Dataset section »

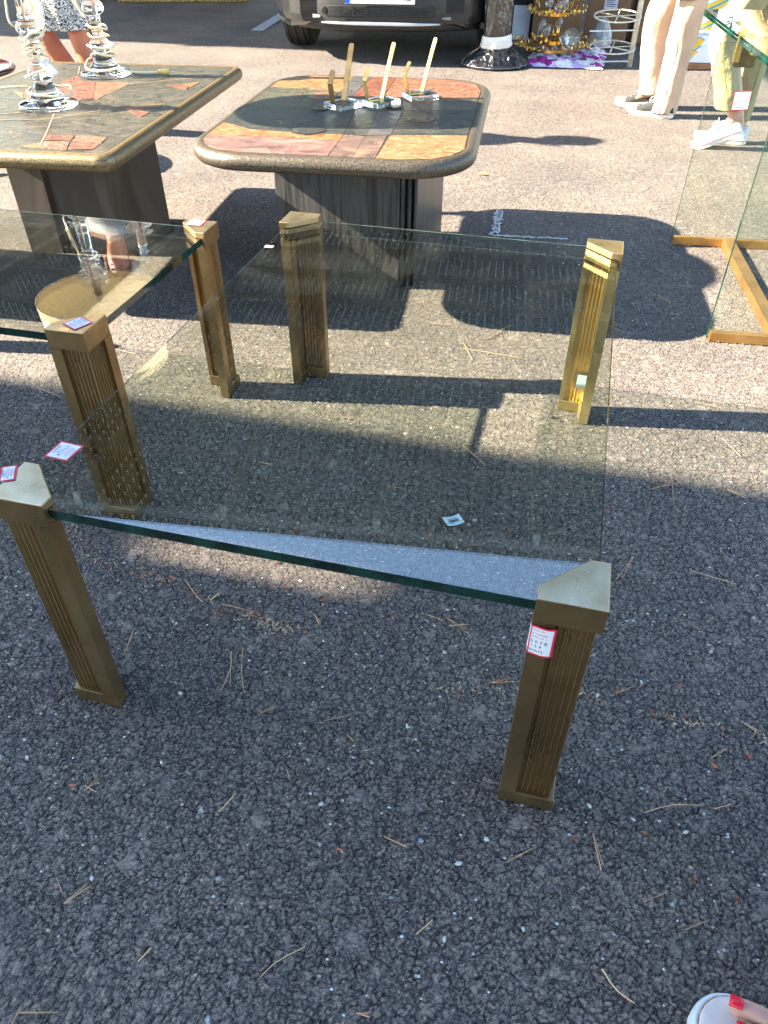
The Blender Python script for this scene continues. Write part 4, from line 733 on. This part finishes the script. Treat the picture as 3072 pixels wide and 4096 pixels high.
def sandal(cx,cy,left=1):
    X=[-.135,-.128,-.10,-.05,.0,.05,.09,.118,.133,.139]; Wa=[.004,.022,.034,.033,.036,.045,.047,.038,.022,.004]; Wb=[.004,.020,.032,.028,.030,.041,.046,.043,.028,.004]
    a=sm([(x,w,0) for x,w in zip(X,Wa)],4); b=sm([(x,w,0) for x,w in zip(X,Wb)],4)
    out=[(p.x,-max(.002,p.y)) for p in (a if left>0 else b)]+[(p.x,max(.002,p.y)) for p in reversed(b if left>0 else a)]
    out=[(cx+x*1.0,cy+y) for x,y in out]
    def off(d): 
        c_=Vector((cx,cy)); return [tuple(c_+(Vector(p)-c_)*(1-d/ max(.02,(Vector(p)-c_).length))) for p in out]
    so=MB().loft([[Vector((x,y,z)) for x,y in off(d)] for d,z in ((.002,.001),(-.001,.006),(-.0015,.020),(.0,.029),(.003,.031))]).build('sandal','sole_white',P4,smooth=False)
    MB().prism(off(.0052),.0305,.0325).build('sandal_welt','cork',so); MB().loft([[Vector((x,y,z)) for x,y in off(d)] for d,z in ((.0065,.0318),(.0075,.0345),(.014,.0340),(.03,.0335))]).build('footbed','footbed',so,smooth=True)
    rings=[]
    for x,hw,h in ((.052,.047,.030),(.050,.048,.034),(.02,.046,.044),(-.01,.044,.052),(-.03,.042,.056)):
        rings.append([Vector((cx+x+.004*math.cos(t_)*left,cy+hw*math.cos(t_)*1.08,.022+(h+.005)*max(0,math.sin(t_))**.62)) for t_ in [PI*i/18 for i in range(19)]])
    o=MB().loft(rings,cap=False,closed=False).build('strap','suede_pale',so,smooth=True); s=o.modifiers.new('Solid','SOLIDIFY'); s.thickness=.0035; s.offset=1
    MB().tube([p+Vector((-.004,0,.0045)) for p in rings[1]],.0006,5).build('stitching','shirt_grey',so)
sandal(0,0,1); sandal(-.285,-.17,-1)
nm=MB()
def nail(c,l,w,name='toenail'):
    rings=[]
    for x,k in ((-l/2,.80),(-l*.3,1),(l*.25,1.0),(l*.5,.92)): rings.append([Vector((c[0]+x,c[1]+w/2*k*math.sin(a),c[2]+.0065*(math.cos(a)-1)*w/.014+ -.0018*((x/l+.2)**2)*4)) for a in [-1.15+2.3*i/8 for i in range(9)]])
    o=MB().loft(rings,cap=False,closed=False).build(name,'nail_polish',P4,smooth=True); s=o.modifiers.new('Solid','SOLIDIFY'); s.thickness=.0009; s.offset=1
NA=[((.101,-.0265,.0632),.014,.0145),((.092,-.005,.0582),.009,.0095),((.083,.011,.0575),.008,.0085),((.075,.0255,.057),.007,.0075),((.066,.039,.056),.006,.007)]
for c_,l,w in NA: nail(c_,l,w)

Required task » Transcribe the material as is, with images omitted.

Exercise output »
The Blender Python script for this scene continues. Write part 4, from line 733 on. This part finishes the script. Treat the picture as 3072 pixels wide and 4096 pixels high.
def sandal(cx,cy,left=1):
    X=[-.135,-.128,-.10,-.05,.0,.05,.09,.118,.133,.139]; Wa=[.004,.022,.034,.033,.036,.045,.047,.038,.022,.004]; Wb=[.004,.020,.032,.028,.030,.041,.046,.043,.028,.004]
    a=sm([(x,w,0) for x,w in zip(X,Wa)],4); b=sm([(x,w,0) for x,w in zip(X,Wb)],4)
    out=[(p.x,-max(.002,p.y)) for p in (a if left>0 else b)]+[(p.x,max(.002,p.y)) for p in reversed(b if left>0 else a)]
    out=[(cx+x*1.0,cy+y) for x,y in out]
    def off(d): 
        c_=Vector((cx,cy)); return [tuple(c_+(Vector(p)-c_)*(1-d/ max(.02,(Vector(p)-c_).length))) for p in out]
    so=MB().loft([[Vector((x,y,z)) for x,y in off(d)] for d,z in ((.002,.001),(-.001,.006),(-.0015,.020),(.0,.029),(.003,.031))]).build('sandal','sole_white',P4,smooth=False)
    MB().prism(off(.0052),.0305,.0325).build('sandal_welt','cork',so); MB().loft([[Vector((x,y,z)) for x,y in off(d)] for d,z in ((.0065,.0318),(.0075,.0345),(.014,.0340),(.03,.0335))]).build('footbed','footbed',so,smooth=True)
    rings=[]
    for x,hw,h in ((.052,.047,.030),(.050,.048,.034),(.02,.046,.044),(-.01,.044,.052),(-.03,.042,.056)):
        rings.append([Vector((cx+x+.004*math.cos(t_)*left,cy+hw*math.cos(t_)*1.08,.022+(h+.005)*max(0,math.sin(t_))**.62)) for t_ in [PI*i/18 for i in range(19)]])
    o=MB().loft(rings,cap=False,closed=False).build('strap','suede_pale',so,smooth=True); s=o.modifiers.new('Solid','SOLIDIFY'); s.thickness=.0035; s.offset=1
    MB().tube([p+Vector((-.004,0,.0045)) for p in rings[1]],.0006,5).build('stitching','shirt_grey',so)
sandal(0,0,1); sandal(-.285,-.17,-1)
nm=MB()
def nail(c,l,w,name='toenail'):
    rings=[]
    for x,k in ((-l/2,.80),(-l*.3,1),(l*.25,1.0),(l*.5,.92)): rings.append([Vector((c[0]+x,c[1]+w/2*k*math.sin(a),c[2]+.0065*(math.cos(a)-1)*w/.014+ -.0018*((x/l+.2)**2)*4)) for a in [-1.15+2.3*i/8 for i in range(9)]])
    o=MB().loft(rings,cap=False,closed=False).build(name,'nail_polish',P4,smooth=True); s=o.modifiers.new('Solid','SOLIDIFY'); s.thickness=.0009; s.offset=1
NA=[((.101,-.0265,.0632),.014,.0145),((.092,-.005,.0582),.009,.0095),((.083,.011,.0575),.008,.0085),((.075,.0255,.057),.007,.0075),((.066,.039,.056),.006,.007)]
for c_,l,w in NA: nail(c_,l,w)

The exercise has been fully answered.